The campaign highlights how insecure default credentials and AI‑generated deployment scripts can jeopardize high‑value crypto assets, forcing the industry to tighten DevOps security practices.
The GoBruteforcer botnet has resurfaced with a focused campaign against cryptocurrency and blockchain infrastructures. Leveraging compromised Linux hosts, the malware scans public IPv4 space and launches high‑speed brute‑force attacks against FTP, MySQL, PostgreSQL and phpMyAdmin endpoints. Once a credential is guessed, the attacker uploads a web shell, pulls an IRC bot and activates a module that can harvest wallet addresses, notably on the TRON and Binance Smart Chain networks. Check Point estimates more than 50,000 internet‑facing servers are presently exposed to this threat.
A distinctive driver of the current wave is the proliferation of AI‑generated deployment scripts. Large language models often suggest default usernames such as appuser, myuser or operator, which developers copy into Dockerfiles or XAMPP configurations without alteration. These predictable accounts match a hard‑coded list of 22 credential pairs embedded in the GoBrut binary, dramatically lowering the effort required for password‑spraying. Outdated stacks like XAMPP continue to ship with open FTP services and weak defaults, providing a low‑hanging fruit for the botnet’s automated scanner.
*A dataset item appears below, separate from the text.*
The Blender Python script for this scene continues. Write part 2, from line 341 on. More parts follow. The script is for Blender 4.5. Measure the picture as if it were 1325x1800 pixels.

Defending against GoBruteforcer demands a shift in both tooling and practice. Organizations should audit exposed services, disable unnecessary FTP and phpMyAdmin ports, and replace legacy stacks with hardened alternatives. Credential hygiene—unique, strong passwords and the elimination of default accounts—remains the most effective barrier. Moreover, teams must scrutinize AI‑generated code snippets, treating them as templates rather than production‑ready configurations. As blockchain projects increasingly rely on cloud‑native deployments, the incident underscores the broader risk that insecure DevOps pipelines pose to digital‑asset security.